── INFORMATION SUPPLIED ──

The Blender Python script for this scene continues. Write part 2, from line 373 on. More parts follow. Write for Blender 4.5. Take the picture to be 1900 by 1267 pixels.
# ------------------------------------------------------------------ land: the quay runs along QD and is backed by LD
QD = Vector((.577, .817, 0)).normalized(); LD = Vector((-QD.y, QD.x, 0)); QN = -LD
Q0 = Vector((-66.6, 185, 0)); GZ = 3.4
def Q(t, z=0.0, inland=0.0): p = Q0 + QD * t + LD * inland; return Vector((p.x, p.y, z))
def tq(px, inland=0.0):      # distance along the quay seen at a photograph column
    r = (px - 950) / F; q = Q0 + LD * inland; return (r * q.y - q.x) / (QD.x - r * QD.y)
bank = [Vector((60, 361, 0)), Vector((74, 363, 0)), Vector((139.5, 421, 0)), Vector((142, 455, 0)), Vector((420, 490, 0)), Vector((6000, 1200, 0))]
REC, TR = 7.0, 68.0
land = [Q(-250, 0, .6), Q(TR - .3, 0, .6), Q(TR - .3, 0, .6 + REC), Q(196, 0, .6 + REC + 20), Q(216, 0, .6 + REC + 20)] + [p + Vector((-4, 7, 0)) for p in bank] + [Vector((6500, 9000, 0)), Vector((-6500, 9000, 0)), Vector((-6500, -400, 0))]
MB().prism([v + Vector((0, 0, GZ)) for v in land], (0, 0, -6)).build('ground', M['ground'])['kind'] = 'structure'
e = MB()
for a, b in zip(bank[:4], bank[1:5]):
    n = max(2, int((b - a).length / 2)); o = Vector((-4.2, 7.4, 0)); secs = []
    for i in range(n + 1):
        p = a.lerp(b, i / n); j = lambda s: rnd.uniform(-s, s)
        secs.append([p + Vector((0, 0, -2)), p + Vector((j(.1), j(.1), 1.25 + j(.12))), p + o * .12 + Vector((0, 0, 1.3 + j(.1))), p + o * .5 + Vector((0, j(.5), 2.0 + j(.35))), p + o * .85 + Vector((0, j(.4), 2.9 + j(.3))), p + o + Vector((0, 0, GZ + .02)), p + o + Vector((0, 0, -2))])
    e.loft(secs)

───

Nothing in the listing may be changed; retype it all exactly.

• EXERCISE RESULT
The Blender Python script for this scene continues. Write part 2, from line 373 on. More parts follow. Write for Blender 4.5. Take the picture to be 1900 by 1267 pixels.
# ------------------------------------------------------------------ land: the quay runs along QD and is backed by LD
QD = Vector((.577, .817, 0)).normalized(); LD = Vector((-QD.y, QD.x, 0)); QN = -LD
Q0 = Vector((-66.6, 185, 0)); GZ = 3.4
def Q(t, z=0.0, inland=0.0): p = Q0 + QD * t + LD * inland; return Vector((p.x, p.y, z))
def tq(px, inland=0.0):      # distance along the quay seen at a photograph column
    r = (px - 950) / F; q = Q0 + LD * inland; return (r * q.y - q.x) / (QD.x - r * QD.y)
bank = [Vector((60, 361, 0)), Vector((74, 363, 0)), Vector((139.5, 421, 0)), Vector((142, 455, 0)), Vector((420, 490, 0)), Vector((6000, 1200, 0))]
REC, TR = 7.0, 68.0
land = [Q(-250, 0, .6), Q(TR - .3, 0, .6), Q(TR - .3, 0, .6 + REC), Q(196, 0, .6 + REC + 20), Q(216, 0, .6 + REC + 20)] + [p + Vector((-4, 7, 0)) for p in bank] + [Vector((6500, 9000, 0)), Vector((-6500, 9000, 0)), Vector((-6500, -400, 0))]
MB().prism([v + Vector((0, 0, GZ)) for v in land], (0, 0, -6)).build('ground', M['ground'])['kind'] = 'structure'
e = MB()
for a, b in zip(bank[:4], bank[1:5]):
    n = max(2, int((b - a).length / 2)); o = Vector((-4.2, 7.4, 0)); secs = []
    for i in range(n + 1):
        p = a.lerp(b, i / n); j = lambda s: rnd.uniform(-s, s)
        secs.append([p + Vector((0, 0, -2)), p + Vector((j(.1), j(.1), 1.25 + j(.12))), p + o * .12 + Vector((0, 0, 1.3 + j(.1))), p + o * .5 + Vector((0, j(.5), 2.0 + j(.35))), p + o * .85 + Vector((0, j(.4), 2.9 + j(.3))), p + o + Vector((0, 0, GZ + .02)), p + o + Vector((0, 0, -2))])
    e.loft(secs)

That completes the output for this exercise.